Jean’s career in newspapers began with a brief spell at The Glasgow Herald, which was not innocent of gender discrimination back in her day. It did have a policy of employing women graduates, not to work in the rowdy front line of news reporting but in the orderly confines of the cuttings library. Despite the prospect of editorial work if the young women proved worthy, this initiation was too confining for Jean, and she took off for Dundee and the mighty publishing house of DC Thomson.

Here – under the care and tutelage, ironically, of one of journalism’s most enduring patriarchies – our paths first crossed: on their leading women’s magazine, My Weekly, where our tasks included sub-editing romantic fiction and problem letters and mastering the intricacies of page design, with the odd bit of modelling for knitting patterns thrown in. Like several of her friends from those joyful days I was a dozen years younger than Jean, a school leaver in fact, and relished the parties she threw with her more mature flatmates, who had travelled farther and knew more than any of us.

It was later, when both our careers and workplaces moved on – Jean’s to the Times Educational Supplement and mine to The Scotsman – that I first became aware of Jean’s implacable Glasgow “nationalism”. The TES’s Scottish office was in Edinburgh and although her work took her all over Scotland she was often there, commuting from the West. By one of these co-incidences for which tiny Scotland is famous she had also become friendly with two of my new friends in Edinburgh, whom she met on a rigorous National Trust for Scotland “holiday” – a work party labouring on basic conservation among the ruins of St Kilda.

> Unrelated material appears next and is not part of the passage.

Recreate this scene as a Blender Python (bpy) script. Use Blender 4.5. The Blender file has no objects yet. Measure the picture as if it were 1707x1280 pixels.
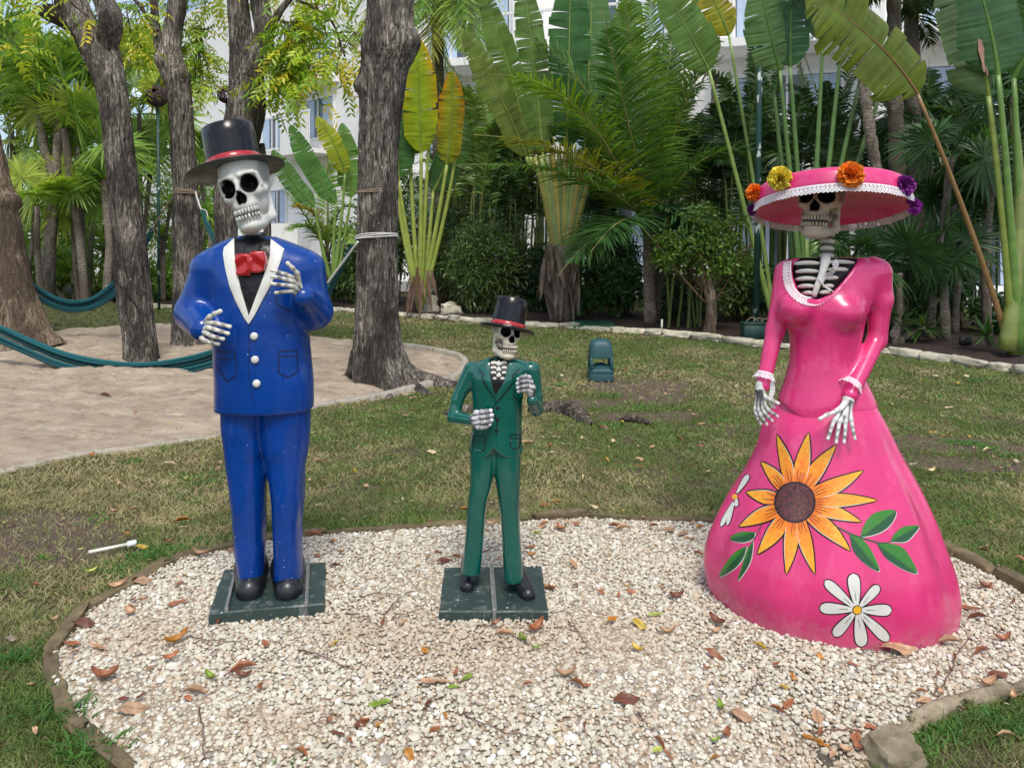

More parties, more opera, theatre, galleries and travel, including several Highland holidays with some modest hill-walking. And many more good-natured arguments as Jean and I wrangled over the respective merits and demerits of Edinburgh and Glasgow. With some justice she believed the capital was privileged at the expense of Glasgow’s more grievous economic needs; more so when the Scottish parliament, for which she voted, secured its ambitious new seat at Holyrood.

(Image: The Tron)

Jean’s love for Scotland and its culture never faltered, but in her later years the political appeal of Home Rule mutated into support for the federalist option – one that has gained traction more recently. The apotheosis of her cultural activism came in 1990, when Glasgow opened its year of European City of Culture.

She had left the TES and joined the PR department of Strathclyde Region when it was formed in 1978, and retired at its demise in 1996, working first in education and social services, both areas for which her left-leaning convictions had ambitions. But the department had the sense to recognise her passion for the performing arts, her faith in their transforming power for impoverished communities, and her experience in campaigning for the establishment of the Tron Theatre in Glasgow. She was appointed lead contact for City of Culture publicity.

It was, she said, not only the high point of her career but of her life, and I would tease her that Glasgow had finally given Edinburgh some cultural competition. And The Herald, which to her disapproval had dropped the “Glasgow” from its masthead in the early 90s, even name-checked Jean Reid “for a perfect attendance badge for the Year of Culture” in the Diary.